Lawmakers from each chamber rehashed and reworked their competing proposals during simultaneous committee meetings. But for the most part, the lawmakers' changes amounted to just tinkering.

The primary objective of lowering property tax bills through a 2-cent sales tax increase remains intact in each chamber's draft legislation.

A push to increase the sales tax to 2 1/2 cents to fund more relief failed in the Senate committee.

Senators were looking for ways to finance a provision that significantly reduces the tax on groceries. The committee dropped the food tax to 2 cents initially but later tweaked its figures so that the entire tax would be phased out in two years.

To pay for the eventual elimination of the food tax, the Senate took out a tax break for other personal property that would have cut in half property taxes on items such as boats and motorcycles.

The committee also reduced the size of the property tax credit renters would receive.

The major tenets of the Senate's plan - a 50 percent property tax break for primary residences and cars - were left untouched.

The Senate and House added parallel measures to create reserve funds to help in years when state revenues fall short of projections.
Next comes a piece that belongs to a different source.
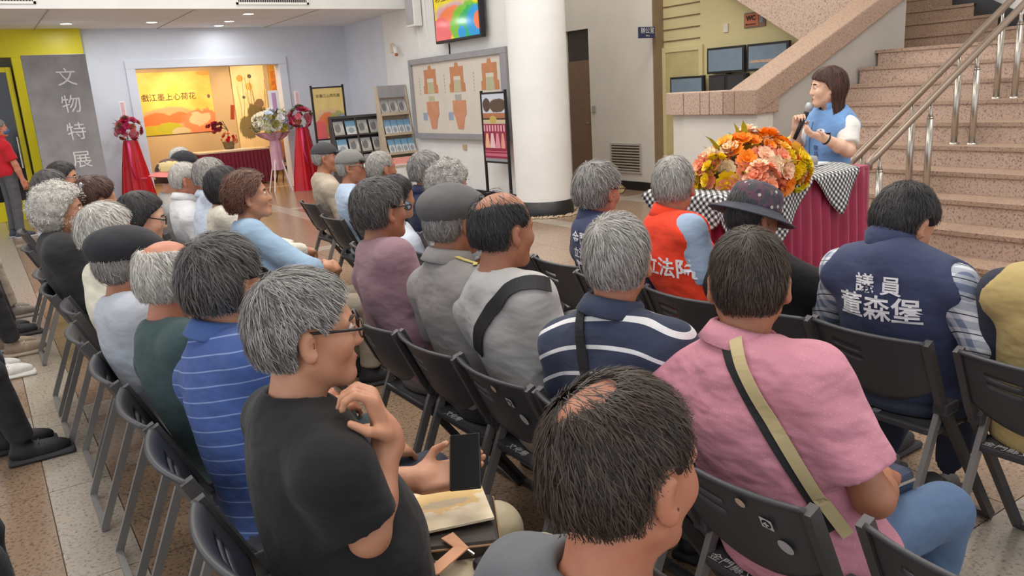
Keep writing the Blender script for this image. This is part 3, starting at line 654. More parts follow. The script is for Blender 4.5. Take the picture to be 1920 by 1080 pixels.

The House plan changed little, but one amendment to the legislation has the beneficiaries of sales tax exemptions fuming.

A component was added to the House version that would call for the review of each of the 60-plus sales tax exemptions every 10 years for industry, individuals and businesses.

A committee would make a recommendation whether to continue the exemptions and those not reinstated would effectively be repealed.

Some of the most powerful lobbying groups in the state have vowed to kill the bill unless the provision is deleted from the final version.

While that issue is sure to fire up debate, both committees still are avoiding the biggest question: how to divvy up the sales tax revenues to local school districts.

That issue, which is sure to ignite fervent debate, will take center stage in the next meetings in two weeks, House and Senate lawmakers said.